For biblical interpretation, the Mesha Stele functions as both confirmation and complication. It confirms the historical reality of the Omride dynasty, the Israelite presence in Transjordan, and the military conflicts described in 2 Kings. But it also presents Moabite religion as structurally parallel to Israelite religion — a national deity commanding warfare, receiving devoted offerings, and determining military outcomes — illuminating the competitive religious environment in which the prophets preached against foreign gods and in which Israelite monotheism developed its distinctive claims.

Bible connections
  • 2 Kings 3 (the Israelite campaign against Mesha — the direct narrative counterpart)
  • 2 Kings 1:1 (Moab's rebellion after Ahab's death)
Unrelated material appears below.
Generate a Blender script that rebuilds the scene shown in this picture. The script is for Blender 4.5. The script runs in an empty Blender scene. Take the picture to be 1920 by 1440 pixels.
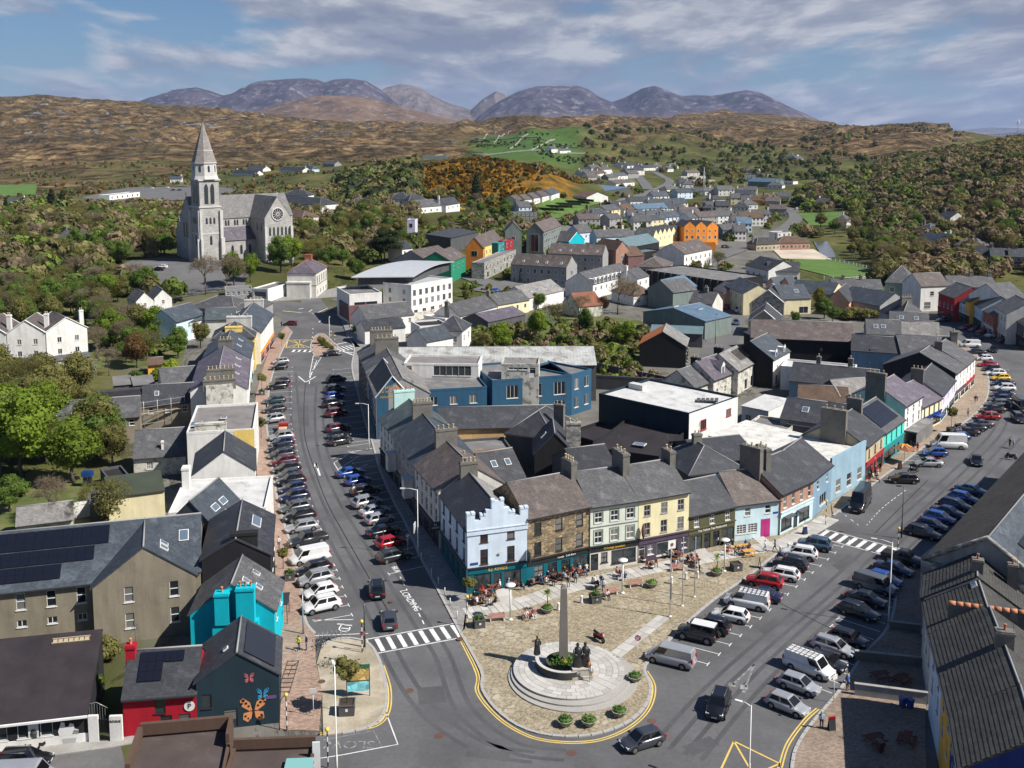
import bpy,bmesh,math,random
import numpy as np
from math import radians as RAD,sin,cos,pi,hypot,atan2
from mathutils import Vector,Matrix
random.seed(7);RNG=np.random.default_rng(11)
SC=bpy.context.scene
COL=SC.collection
# camera, sky, sun, exposure
CAM_H,PITCH,FPX,Y0=57.0,RAD(7.0),1930.0,487.0
cd=bpy.data.cameras.new('camera');cam=bpy.data.objects.new('camera',cd);COL.objects.link(cam)
cam.location=(0,0,CAM_H);cam.rotation_euler=(RAD(90)-PITCH,0,0)
cd.sensor_width=36;cd.lens=36*FPX/1920;cd.shift_y=-(720-Y0)/1920
cd.clip_start=1;cd.clip_end=80000
SC.camera=cam
SUN_EL,SUN_DIR=RAD(46),Vector((8.0,-2.9,0)).normalized()
sd=bpy.data.lights.new('sun','SUN');sun=bpy.data.objects.new('sun',sd);COL.objects.link(sun)
sd.energy=5.0;sd.angle=RAD(0.53);sd.color=(1.0,0.95,0.87)
sv=Vector((SUN_DIR.x*cos(SUN_EL),SUN_DIR.y*cos(SUN_EL),sin(SUN_EL)))
sun.rotation_euler=sv.to_track_quat('Z','Y').to_euler();sun.location=sv*200
W=bpy.data.worlds.new('World');SC.world=W;W.use_nodes=True
SKY_STRENGTH=0.044
def build_world():
 nt=W.node_tree;N=nt.nodes;N.clear();L=nt.links.new
 out=N.new('ShaderNodeOutputWorld');bg=N.new('ShaderNodeBackground');bg.inputs[1].default_value=SKY_STRENGTH
 sky=N.new('ShaderNodeTexSky');sky.sky_type='NISHITA';sky.sun_disc=False
 sky.sun_elevation=SUN_EL;sky.sun_rotation=atan2(SUN_DIR.x,SUN_DIR.y);sky.altitude=60
 sky.air_density=1.0;sky.dust_density=0.35;sky.ozone_density=2.0
 tc=N.new('ShaderNodeTexCoord');sep=N.new('ShaderNodeSeparateXYZ');L(tc.outputs['Generated'],sep.inputs[0])
 def math_(op,a,b=None,clamp=False):
  m=N.new('ShaderNodeMath');m.operation=op;m.use_clamp=clamp
  for i,v in enumerate((a,b)):
   if v is None:continue
   if isinstance(v,(int,float)):m.inputs[i].default_value=v
   else:L(v,m.inputs[i])
  return m.outputs[0]
 z=math_('MAXIMUM',sep.outputs[2],0.0)
 den=math_('ADD',z,0.16)
 cu=math_('DIVIDE',sep.outputs[0],den);cv=math_('DIVIDE',sep.outputs[1],den)
 com=N.new('ShaderNodeCombineXYZ');L(cu,com.inputs[0]);L(math_('MULTIPLY',cv,0.34),com.inputs[1]);L(math_('MULTIPLY',z,9.0),com.inputs[2])
 def noise(scale,detail,off,rough=0.55,dist=0.0,sc=(1,1,1)):
  mp=N.new('ShaderNodeMapping');L(com.outputs[0],mp.inputs[0]);mp.inputs['Location'].default_value=off;mp.inputs['Scale'].default_value=sc
  n=N.new('ShaderNodeTexNoise');n.inputs['Scale'].default_value=scale;n.inputs['Detail'].default_value=detail
  n.inputs['Roughness'].default_value=rough;n.inputs['Distortion'].default_value=dist
  L(mp.outputs[0],n.inputs['Vector']);return n.outputs['Fac']
 big=noise(0.7,3,(2.3,4.4,0.2),0.5,0.0,(1,1,1.2));det=noise(2.0,9,(0.3,5.2,0.6),0.58,0.2,(1,1,1.1));up=noise(2.0,9,(0.3,5.2,0.76),0.58,0.2,(1,1,1.1))
 s=math_('ADD',math_('MULTIPLY',big,0.55),math_('MULTIPLY',det,0.55))
 s=math_('ADD',s,math_('MULTIPLY',sep.outputs[0],0.13))
 s=math_('SUBTRACT',s,math_('MULTIPLY',math_('MAXIMUM',math_('SUBTRACT',z,0.14),0.0),0.40))
 def ramp(fac,stops):
  r=N.new('ShaderNodeValToRGB');L(fac,r.inputs[0]);e=r.color_ramp.elements
  while len(e)>2:e.remove(e[-1])
  for i,(p,c)in enumerate(stops):
   el=e[i]if i<2 else e.new(p)
   el.position=p;el.color=(*c,1)
  return r.outputs[0]
 cover=ramp(s,[(0.452,(0,0,0)),(0.545,(0.95,)*3)])
 lit=math_('ADD',math_('MULTIPLY',math_('SUBTRACT',det,up),1.6),math_('SUBTRACT',0.86,math_('MULTIPLY',s,0.62)))
 ccol=ramp(lit,[(0.34,(3.6,4.0,5.2)),(0.50,(5.4,5.7,6.6)),(0.68,(9.4,9.4,9.6))])
 skm=N.new('ShaderNodeMixRGB');skm.blend_type='MULTIPLY';skm.inputs[0].default_value=1
 L(sky.outputs[0],skm.inputs[1]);skm.inputs[2].default_value=(0.66,0.90,1.18,1)
 mx=N.new('ShaderNodeMixRGB');L(cover,mx.inputs[0]);L(skm.outputs[0],mx.inputs[1]);L(ccol,mx.inputs[2])
 L(mx.outputs[0],bg.inputs[0]);L(bg.outputs[0],out.inputs[0])
build_world()
SC.view_settings.view_transform='Standard';SC.view_settings.look='None'
SC.view_settings.exposure=0.55;SC.view_settings.gamma=1;SC.view_settings.use_curve_mapping=False
SC.render.engine='CYCLES';SC.cycles.max_bounces=5;SC.cycles.diffuse_bounces=2;SC.cycles.glossy_bounces=2
SC.cycles.transparent_max_bounces=6;SC.cycles.transmission_bounces=2;SC.cycles.volume_bounces=0
SC.cycles.use_denoising=True;SC.cycles.caustics_reflective=False;SC.cycles.caustics_refractive=False
# terrain heights (metres), by bearing and distance
T_C=np.array([-700,0,200,400,600,700,800,900,1000,1100,1200,1300,1400,1500,1600,1700,1800,1900,2000,2700],float)
T_R=[(0,[0]*20),(300,[0]*20),
(345,[2,2,3,4,2,1,1,0,0,0,0,0,0,0,0,0,0,0,0,0]),
(390,[5,6,8,9,6,4,3,2,1,0,0,0,0,0,0,0,1,2,3,4]),
(480,[9,10,10,10,9,9,8,6,4,3,2,1,0,-1,-1,1,5,11,17,30]),
(600,[8,8,8,10,12,13,14,11,8,5,3,1,0,0,2,8,16,24,32,60]),
(700,[6,7,8,9,14,19,24,24,18,9,4,2,2,2,5,14,25,34,42,70]),
(800,[5,6,7,8,16,23,31,37,31,16,6,4,3,4,8,20,31,41,48,75]),
(1000,[4,5,6,8,18,22,26,28,24,13,8,6,6,8,13,27,37,47,52,70]),
(1300,[10,12,15,18,20,22,24,27,31,24,15,13,12,18,26,34,40,46,50,60]),
(1700,[42,45,43,40,38,39,41,47,56,60,50,42,29,36,46,54,43,40,36,40]),
(2200,[115,107,97,86,73,69,66,72,84,85,86,71,60,58,66,73,60,42,36,36]),
(2800,[170,156,138,112,90,80,71,72,75,78,80,83,85,78,66,56,45,39,36,36]),
(4000,[150,120,100,85,75,65,60,65,70,80,95,128,132,110,70,46,38,34,34,34]),
(6000,[80,70,60,55,50,50,50,50,50,50,50,60,60,55,50,40,34,34,34,34]),
(10000,[30]*20),(20000,[5]*20),(60000,[-60]*20)]
T_D=np.array([r[0]for r in T_R],float);T_Z=np.array([r[1]for r in T_R],float)
def _hash(ix,iy,s):
 h=(ix*374761393+iy*668265263+s*982451653)&0x7fffffff
 h=((h^(h>>13))*1274126177)&0x7fffffff
 return((h^(h>>16))&0xffff)/65535.0
def vnoise(x,y,s=0):
 x=np.asarray(x,float);y=np.asarray(y,float)
 ix=np.floor(x).astype(np.int64);iy=np.floor(y).astype(np.int64);fx=x-ix;fy=y-iy
 fx=fx*fx*(3-2*fx);fy=fy*fy*(3-2*fy)
 a=_hash(ix,iy,s);b=_hash(ix+1,iy,s);c=_hash(ix,iy+1,s);d=_hash(ix+1,iy+1,s)
 return(a*(1-fx)+b*fx)*(1-fy)+(c*(1-fx)+d*fx)*fy
def fbm(x,y,o=5,s=0,ridge=False):
 r=0;a=1;t=0
 for k in range(o):
  n=vnoise(np.asarray(x)*2**k+17.3*k,np.asarray(y)*2**k-9.1*k,s+k)
  if ridge:n=1-np.abs(2*n-1)
  r=r+a*n;t+=a;a*=0.5
 return r/t
def smooth(a,b,x):
 t=np.clip((np.asarray(x,float)-a)/(b-a),0,1);return t*t*(3-2*t)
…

  • 1 Kings 16:21-28 (Omri's reign — the king the stele names as oppressor of Moab)
  • Numbers 32 (the tribal settlement of Transjordan including Gad's territory)
  • Joshua 13:15-23 (Gad's territorial inheritance in Transjordan)
  • Deuteronomy 7:1-2 (herem warfare — the practice Mesha applies to Chemosh)
Key terms
herem (sacred ban)the devotion of conquered peoples or cities to total destruction in honor of the national deity — appears identically in Israelite and Moabite religious warfare, illuminating its ancient Near Eastern context
Chemoshthe national god of Moab, mentioned in Numbers 21:29, 1 Kings 11:7, and Jeremiah 48:7; the Mesha Stele shows Chemosh-worship functioned structurally like Yahweh-worship in Israel
ostracon / stelea stele is a standing stone monument inscribed with text, used for royal commemorations, treaties, and boundary markers throughout the ancient Near East
bytdwd (House of David)a phrase proposed by some scholars in the stele's damaged lines 31-34 via multispectral imaging; if confirmed, it would be the second extrabiblical attestation of David's dynasty, alongside the Tel Dan Stele
Did you know?

The Mesha Stele was broken into pieces by local Bedouin around 1868-1869, reportedly when they learned that French and British agents were competing for it. One observer had previously made a paper squeeze (impression) of the inscription before it was broken. The 669 fragments were eventually recovered and reassembled, but about a third of the text is missing or damaged.